Problem details: Could you give the data below again, exactly and completely?

[Begin]

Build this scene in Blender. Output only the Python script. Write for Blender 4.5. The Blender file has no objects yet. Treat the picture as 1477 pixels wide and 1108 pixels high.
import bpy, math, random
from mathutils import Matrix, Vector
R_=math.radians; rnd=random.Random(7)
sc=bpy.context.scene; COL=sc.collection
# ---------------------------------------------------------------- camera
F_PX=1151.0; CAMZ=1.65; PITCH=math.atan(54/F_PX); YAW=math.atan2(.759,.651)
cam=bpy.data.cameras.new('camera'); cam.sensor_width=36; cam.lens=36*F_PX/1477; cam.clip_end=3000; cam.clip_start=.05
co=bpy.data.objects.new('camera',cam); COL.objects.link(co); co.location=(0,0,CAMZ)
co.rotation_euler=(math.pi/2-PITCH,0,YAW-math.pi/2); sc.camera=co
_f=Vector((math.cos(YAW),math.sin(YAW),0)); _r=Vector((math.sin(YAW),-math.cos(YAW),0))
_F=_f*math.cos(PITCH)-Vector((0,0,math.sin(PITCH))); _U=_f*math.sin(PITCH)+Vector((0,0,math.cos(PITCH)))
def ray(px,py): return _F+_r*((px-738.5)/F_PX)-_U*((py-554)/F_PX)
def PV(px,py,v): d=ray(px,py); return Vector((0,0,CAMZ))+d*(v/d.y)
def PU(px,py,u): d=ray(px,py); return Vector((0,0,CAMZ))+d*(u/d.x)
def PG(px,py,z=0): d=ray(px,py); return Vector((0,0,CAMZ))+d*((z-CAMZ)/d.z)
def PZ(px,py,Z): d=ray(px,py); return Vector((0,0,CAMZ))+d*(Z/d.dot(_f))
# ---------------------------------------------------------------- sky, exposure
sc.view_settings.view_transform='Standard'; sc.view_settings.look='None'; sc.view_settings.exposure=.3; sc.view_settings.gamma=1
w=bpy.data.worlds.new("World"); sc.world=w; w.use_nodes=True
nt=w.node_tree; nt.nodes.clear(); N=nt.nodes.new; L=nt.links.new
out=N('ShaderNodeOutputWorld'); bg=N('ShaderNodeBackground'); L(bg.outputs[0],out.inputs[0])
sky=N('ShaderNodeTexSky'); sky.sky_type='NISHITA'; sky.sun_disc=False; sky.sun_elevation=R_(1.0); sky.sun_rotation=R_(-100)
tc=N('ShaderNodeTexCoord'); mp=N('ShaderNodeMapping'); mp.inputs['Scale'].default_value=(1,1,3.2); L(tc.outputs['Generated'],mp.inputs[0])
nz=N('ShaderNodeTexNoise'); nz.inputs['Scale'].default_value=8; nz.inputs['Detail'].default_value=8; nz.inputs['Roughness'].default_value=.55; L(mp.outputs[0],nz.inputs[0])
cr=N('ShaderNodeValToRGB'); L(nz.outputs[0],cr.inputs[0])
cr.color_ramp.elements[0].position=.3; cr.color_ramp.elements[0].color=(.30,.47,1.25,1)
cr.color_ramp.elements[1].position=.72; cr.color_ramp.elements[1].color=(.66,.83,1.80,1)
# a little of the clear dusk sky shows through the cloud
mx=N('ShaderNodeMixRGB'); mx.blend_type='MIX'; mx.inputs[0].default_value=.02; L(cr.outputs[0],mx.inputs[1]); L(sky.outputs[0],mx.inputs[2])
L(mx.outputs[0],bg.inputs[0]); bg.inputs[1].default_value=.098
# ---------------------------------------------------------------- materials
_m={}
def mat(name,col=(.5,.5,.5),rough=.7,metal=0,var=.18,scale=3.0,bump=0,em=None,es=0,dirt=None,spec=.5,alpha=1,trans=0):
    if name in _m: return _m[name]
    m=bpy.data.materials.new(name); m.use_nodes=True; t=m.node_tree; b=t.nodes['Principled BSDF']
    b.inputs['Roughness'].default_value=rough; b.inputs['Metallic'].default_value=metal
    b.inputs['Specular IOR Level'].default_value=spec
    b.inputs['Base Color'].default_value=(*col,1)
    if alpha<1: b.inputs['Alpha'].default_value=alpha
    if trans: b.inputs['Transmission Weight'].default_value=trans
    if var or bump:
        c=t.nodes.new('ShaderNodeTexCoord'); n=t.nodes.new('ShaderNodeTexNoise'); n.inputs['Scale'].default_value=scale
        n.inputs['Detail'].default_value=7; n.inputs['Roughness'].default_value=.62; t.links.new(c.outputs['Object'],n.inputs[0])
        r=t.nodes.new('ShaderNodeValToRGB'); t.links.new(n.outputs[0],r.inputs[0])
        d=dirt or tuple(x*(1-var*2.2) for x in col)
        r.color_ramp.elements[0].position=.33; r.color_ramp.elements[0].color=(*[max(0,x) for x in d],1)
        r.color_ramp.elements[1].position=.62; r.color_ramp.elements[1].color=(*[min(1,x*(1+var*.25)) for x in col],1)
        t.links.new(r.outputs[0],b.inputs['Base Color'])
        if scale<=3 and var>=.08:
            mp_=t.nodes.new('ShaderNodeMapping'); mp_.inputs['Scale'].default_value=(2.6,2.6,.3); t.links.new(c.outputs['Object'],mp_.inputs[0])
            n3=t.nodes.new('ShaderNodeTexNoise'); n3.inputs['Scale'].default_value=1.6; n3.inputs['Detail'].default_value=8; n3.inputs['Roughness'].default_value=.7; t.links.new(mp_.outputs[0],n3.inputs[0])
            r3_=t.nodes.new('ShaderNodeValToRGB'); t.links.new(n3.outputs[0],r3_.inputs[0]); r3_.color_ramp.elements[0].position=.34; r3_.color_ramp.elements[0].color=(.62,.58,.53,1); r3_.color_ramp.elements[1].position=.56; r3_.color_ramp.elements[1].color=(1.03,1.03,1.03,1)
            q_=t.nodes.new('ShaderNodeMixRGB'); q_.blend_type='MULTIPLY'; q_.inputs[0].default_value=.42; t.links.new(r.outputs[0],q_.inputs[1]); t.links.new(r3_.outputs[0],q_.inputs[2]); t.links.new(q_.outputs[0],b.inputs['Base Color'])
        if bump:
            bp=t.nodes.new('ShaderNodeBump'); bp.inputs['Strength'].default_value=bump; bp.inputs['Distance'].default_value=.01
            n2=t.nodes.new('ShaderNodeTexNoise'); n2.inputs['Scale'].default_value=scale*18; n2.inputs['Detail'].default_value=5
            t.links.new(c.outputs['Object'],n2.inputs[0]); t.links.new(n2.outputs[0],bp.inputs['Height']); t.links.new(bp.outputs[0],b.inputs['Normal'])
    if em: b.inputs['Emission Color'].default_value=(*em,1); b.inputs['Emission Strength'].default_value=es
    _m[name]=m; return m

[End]

Exercise output:
Build this scene in Blender. Output only the Python script. Write for Blender 4.5. The Blender file has no objects yet. Treat the picture as 1477 pixels wide and 1108 pixels high.
import bpy, math, random
from mathutils import Matrix, Vector
R_=math.radians; rnd=random.Random(7)
sc=bpy.context.scene; COL=sc.collection
# ---------------------------------------------------------------- camera
F_PX=1151.0; CAMZ=1.65; PITCH=math.atan(54/F_PX); YAW=math.atan2(.759,.651)
cam=bpy.data.cameras.new('camera'); cam.sensor_width=36; cam.lens=36*F_PX/1477; cam.clip_end=3000; cam.clip_start=.05
co=bpy.data.objects.new('camera',cam); COL.objects.link(co); co.location=(0,0,CAMZ)
co.rotation_euler=(math.pi/2-PITCH,0,YAW-math.pi/2); sc.camera=co
_f=Vector((math.cos(YAW),math.sin(YAW),0)); _r=Vector((math.sin(YAW),-math.cos(YAW),0))
_F=_f*math.cos(PITCH)-Vector((0,0,math.sin(PITCH))); _U=_f*math.sin(PITCH)+Vector((0,0,math.cos(PITCH)))
def ray(px,py): return _F+_r*((px-738.5)/F_PX)-_U*((py-554)/F_PX)
def PV(px,py,v): d=ray(px,py); return Vector((0,0,CAMZ))+d*(v/d.y)
def PU(px,py,u): d=ray(px,py); return Vector((0,0,CAMZ))+d*(u/d.x)
def PG(px,py,z=0): d=ray(px,py); return Vector((0,0,CAMZ))+d*((z-CAMZ)/d.z)
def PZ(px,py,Z): d=ray(px,py); return Vector((0,0,CAMZ))+d*(Z/d.dot(_f))
# ---------------------------------------------------------------- sky, exposure
sc.view_settings.view_transform='Standard'; sc.view_settings.look='None'; sc.view_settings.exposure=.3; sc.view_settings.gamma=1
w=bpy.data.worlds.new("World"); sc.world=w; w.use_nodes=True
nt=w.node_tree; nt.nodes.clear(); N=nt.nodes.new; L=nt.links.new
out=N('ShaderNodeOutputWorld'); bg=N('ShaderNodeBackground'); L(bg.outputs[0],out.inputs[0])
sky=N('ShaderNodeTexSky'); sky.sky_type='NISHITA'; sky.sun_disc=False; sky.sun_elevation=R_(1.0); sky.sun_rotation=R_(-100)
tc=N('ShaderNodeTexCoord'); mp=N('ShaderNodeMapping'); mp.inputs['Scale'].default_value=(1,1,3.2); L(tc.outputs['Generated'],mp.inputs[0])
nz=N('ShaderNodeTexNoise'); nz.inputs['Scale'].default_value=8; nz.inputs['Detail'].default_value=8; nz.inputs['Roughness'].default_value=.55; L(mp.outputs[0],nz.inputs[0])
cr=N('ShaderNodeValToRGB'); L(nz.outputs[0],cr.inputs[0])
cr.color_ramp.elements[0].position=.3; cr.color_ramp.elements[0].color=(.30,.47,1.25,1)
cr.color_ramp.elements[1].position=.72; cr.color_ramp.elements[1].color=(.66,.83,1.80,1)
# a little of the clear dusk sky shows through the cloud
mx=N('ShaderNodeMixRGB'); mx.blend_type='MIX'; mx.inputs[0].default_value=.02; L(cr.outputs[0],mx.inputs[1]); L(sky.outputs[0],mx.inputs[2])
L(mx.outputs[0],bg.inputs[0]); bg.inputs[1].default_value=.098
# ---------------------------------------------------------------- materials
_m={}
def mat(name,col=(.5,.5,.5),rough=.7,metal=0,var=.18,scale=3.0,bump=0,em=None,es=0,dirt=None,spec=.5,alpha=1,trans=0):
    if name in _m: return _m[name]
    m=bpy.data.materials.new(name); m.use_nodes=True; t=m.node_tree; b=t.nodes['Principled BSDF']
    b.inputs['Roughness'].default_value=rough; b.inputs['Metallic'].default_value=metal
    b.inputs['Specular IOR Level'].default_value=spec
    b.inputs['Base Color'].default_value=(*col,1)
    if alpha<1: b.inputs['Alpha'].default_value=alpha
    if trans: b.inputs['Transmission Weight'].default_value=trans
    if var or bump:
        c=t.nodes.new('ShaderNodeTexCoord'); n=t.nodes.new('ShaderNodeTexNoise'); n.inputs['Scale'].default_value=scale
        n.inputs['Detail'].default_value=7; n.inputs['Roughness'].default_value=.62; t.links.new(c.outputs['Object'],n.inputs[0])
        r=t.nodes.new('ShaderNodeValToRGB'); t.links.new(n.outputs[0],r.inputs[0])
        d=dirt or tuple(x*(1-var*2.2) for x in col)
        r.color_ramp.elements[0].position=.33; r.color_ramp.elements[0].color=(*[max(0,x) for x in d],1)
        r.color_ramp.elements[1].position=.62; r.color_ramp.elements[1].color=(*[min(1,x*(1+var*.25)) for x in col],1)
        t.links.new(r.outputs[0],b.inputs['Base Color'])
        if scale<=3 and var>=.08:
            mp_=t.nodes.new('ShaderNodeMapping'); mp_.inputs['Scale'].default_value=(2.6,2.6,.3); t.links.new(c.outputs['Object'],mp_.inputs[0])
            n3=t.nodes.new('ShaderNodeTexNoise'); n3.inputs['Scale'].default_value=1.6; n3.inputs['Detail'].default_value=8; n3.inputs['Roughness'].default_value=.7; t.links.new(mp_.outputs[0],n3.inputs[0])
            r3_=t.nodes.new('ShaderNodeValToRGB'); t.links.new(n3.outputs[0],r3_.inputs[0]); r3_.color_ramp.elements[0].position=.34; r3_.color_ramp.elements[0].color=(.62,.58,.53,1); r3_.color_ramp.elements[1].position=.56; r3_.color_ramp.elements[1].color=(1.03,1.03,1.03,1)
            q_=t.nodes.new('ShaderNodeMixRGB'); q_.blend_type='MULTIPLY'; q_.inputs[0].default_value=.42; t.links.new(r.outputs[0],q_.inputs[1]); t.links.new(r3_.outputs[0],q_.inputs[2]); t.links.new(q_.outputs[0],b.inputs['Base Color'])
        if bump:
            bp=t.nodes.new('ShaderNodeBump'); bp.inputs['Strength'].default_value=bump; bp.inputs['Distance'].default_value=.01
            n2=t.nodes.new('ShaderNodeTexNoise'); n2.inputs['Scale'].default_value=scale*18; n2.inputs['Detail'].default_value=5
            t.links.new(c.outputs['Object'],n2.inputs[0]); t.links.new(n2.outputs[0],bp.inputs['Height']); t.links.new(bp.outputs[0],b.inputs['Normal'])
    if em: b.inputs['Emission Color'].default_value=(*em,1); b.inputs['Emission Strength'].default_value=es
    _m[name]=m; return m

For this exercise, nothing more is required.